BP snaps 40.5pc stake in Asian Renewable Energy Hub

Global fossil fuel giant, BP, has bought a 40.5% stake in the Asian Renewable Energy Hub (AREH) in WA’s Pilbara region, which intends to supply renewable power to local customers in the largest mining region of the world and produce green hydrogen and ammonia for the domestic Australia market, as well as key international users.

AREH has plans to develop onshore wind and solar power generation in multiple phases to a total generating capacity of up to 26 gigawatts (GW) – the equivalent of producing over 90 terawatt hours per year, which is around a third of all electricity generated in Australia in 2020.

BP’s executive vice president Anja-Isabel Dotzenrath said the project reflects what integrated energy is – combining solar and onshore wind power with hydrogen production and using it to help transform sectors and regions.

“It also reflects our belief that Australia has the potential to be a powerhouse in the global energy transition, benefitting from both its existing infrastructure and abundant renewable energy resources,” she said.

“It will also serve as a long-term clean energy security contributor in Asia Pacific, helping countries such as South Korea and Japan to decarbonise.”

As Stockhead’s Bevis Yeo says, given that BP spent $84bn on oil and gas exploration and development since 2016 (compared to just $3.2bn on clean energy in the same time frame), 40% of its budget is a big spend on renewables.

Bringing such a powerhouse to bear on the Asian Renewable Energy Hub would imply that green hydrogen is finally worthy of being considered by the big players as a replacement for oil and gas.


To ASX news

Kalina Power (ASX:KPO)

KPO’s Energy Centre – Saddle Hills Project has been granted approval under the Environment Protection and Enhancement Act (EPEA).

The EPEA Approval has been granted for a 64MW gas-fired combined cycle facility to be equipped with dry-low NOx emission controls and utilizing the KALiNA Cycle technology.

This permit allows for a wide range of operating scenarios to ensure the facility can respond to electricity market conditions while also meeting stringent environmental requirements.

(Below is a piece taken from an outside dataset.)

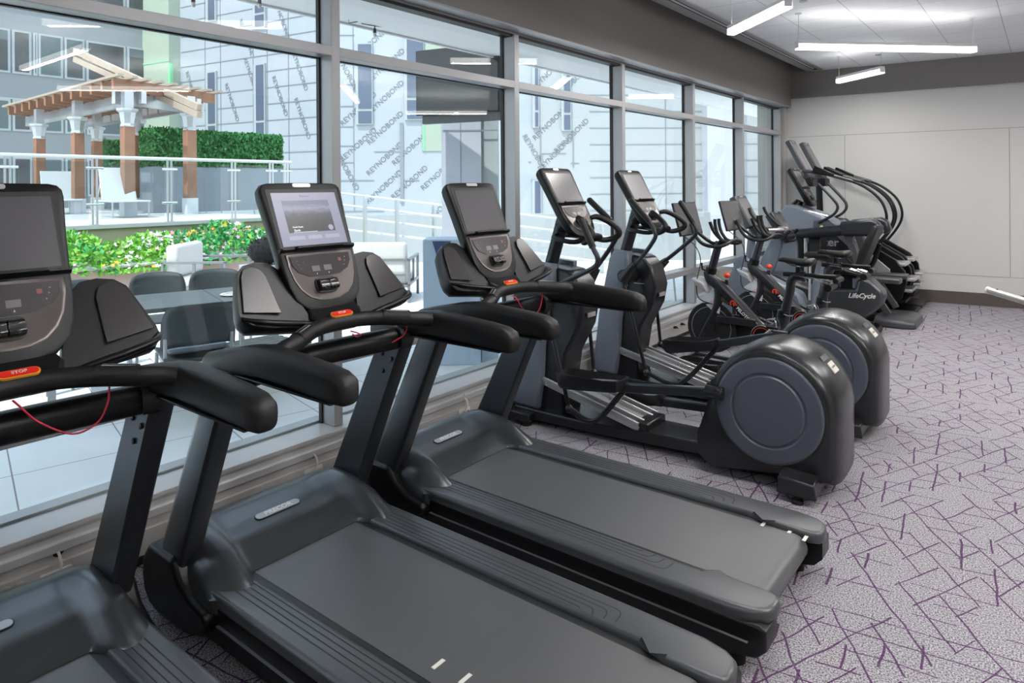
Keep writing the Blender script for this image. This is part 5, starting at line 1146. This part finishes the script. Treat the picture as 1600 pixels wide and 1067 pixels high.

In a market announcement this morning, Kalina said the approval marks the second permit for Saddle Hills received by the company’s Canadian subsidiary, KALiNA Distributed Power Limited.


1414 Degrees (ASX:14D)

14D has entered into a share sale agreement (SSA) for the sale of 50% of the share in SiliconAurora Pty Ltd to a wholly owned subsidiary of Vast Solar Pty Ltd.

The two companies have executed a Shareholders Agreement that will govern the ongoing operation of Silicon Aurora and the development of the Aurora Energy Project (Aurora).

It also includes commitment by Silicon Aurora to complete all development activities required to get Stage 1 of Aurora (a 140MW 1-2hr Battery Energy Storage System or BESS) to a position of readiness for a Final Investment Decision, expected in early 2023.

Vast Solar will contribute 50% of all development costs associated with the Stage 1 development including reimbursement for past costs incurred since the commencement of the GPS study as announced to the ASX on 11 May.

The total budget for the Stage 1 development costs up until FID is estimated to be approximately $1.8 million.